"...The authors here are from rather different communities, attorneys, private industry, non-legal policy areas, technical people, and again and again when we talk about cyber policy issues there's this concern that lawyers don't know enough about technology or technologists don't know enough about policy and there's this idea that there's this mythical person that's going to emerge that knows how to code and knows the law and has this really sharp policy and political sensibility and we're going to have this cabbage patch and then cyber security will be fixed - that's never struck me as particularly realistic. . . ."
"I've heard technologists say many many times in the policy space that if you've never written a line of code you should put duct tape over your mouth when it comes to these discussions"
Rob Lee, who has a background in SCADA security, responds with tact saying "Maybe we can at least drive the policy discussion with things that are at least a bit technically feasible."
He adds "You don't have to be technical, but you do have to be informed by the technical community and its priorities".
He's nicer than I am, but I'm also writing a paper with Sandro for NATO policy makers and the thesis has been bugging me for weeks on "What I want Policy Makers to know about cyber war". So here goes:
- Non-state actors are as important as States
- Data and computation don't happen in any particular geo-political place, which has wide ramifications, and you're not going to like them
- We do not know what makes for secure code or secure networks. We literally have no idea what helps and what doesn't help. So trying to apply standards or even looking for "due diligence" on security practices is often futile (c.f FTC case on the HTC Phones)
- Almost all the useful historical data on cyber is highly classified, and this makes it hard to make policy, and if you don't have data, you should not make policy (c.f. the Vulnerability Equities Process) because what you're doing is probably super wrong
- Surveillance software is the exact same thing as intrusion detection software
- Intrusion software is the exact same thing as security assessment and penetration testing software
- Packets cannot be "American or Foreign" which means a lot of our intel community is using outdated laws and practices
- States cannot hope to control or even know what cyber operations take place "within their borders" because the very concept makes almost no sense
- Releasing information on vulnerabilities has far ranging consequences both in the future and for your past operations and it's unlikely to useful to have simple policies on these sorts of things
- No team is entirely domestic anymore - every organization and company is multi-national to the core
- In the cyber world, academia is almost entirely absent from influential thought leadership. This was not the case in the nuclear age when our policy structures were born, and all the top nuclear scientists worked at Universities. The culture of cyber thinkers (and hence doers) is a strange place, and in ways that will both astonish and annoy you, but also in ways which are strategically relevant.

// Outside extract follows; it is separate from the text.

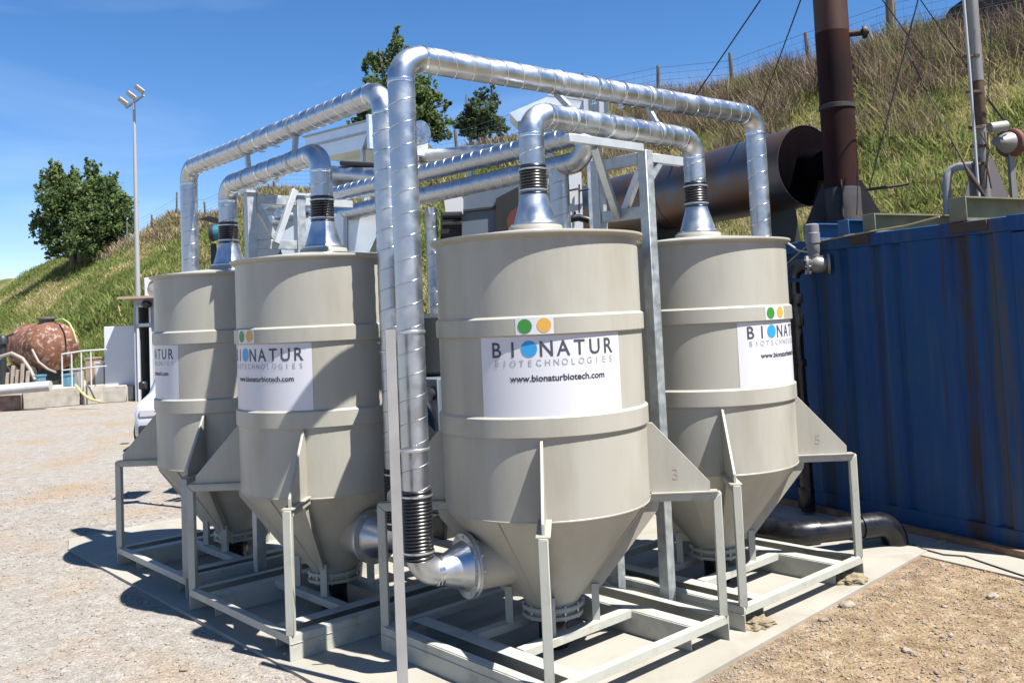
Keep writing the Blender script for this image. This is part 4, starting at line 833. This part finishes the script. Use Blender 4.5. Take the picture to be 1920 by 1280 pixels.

- Give up thinking about "Defense" and "Offense" and start thinking about what is being controlled by what, or in other words what thing is being informed or instrumented or manipulated by what other thing
- Monitoring and manipulation are basically the same thing and have the same risks
- Software does not have a built in "intent". In fact, code and data are the same thing. Think of it this way, if I control everything you see and hear, can I control what you do? That's because code and data are the same, like energy and matter.
If I had to answer Susan's question, I'd say the less tactful version of Rob's answer. Which is that in fact we are now in a place where those cabbage patch dolls are becoming prominent. Look at John De Long, who was a technologist sitting next to me before he became a lawyer, and Lily Ablon, and Ryan Speers, Rob Joyce, and a host of others, who all have deep technological experience before they became policy people. It's just the other side of the story is that every Belfer center post-grad or "Cyber Law and Policy Professor" with no CS experience of any kind has to leave the field and go spend some time doing bug bounties or pen testing or incident response for a while to get some chops.
But think of it this way, the soccer game's score is 0-12, and not in your favor. Wouldn't you want to change the lineup for the second half?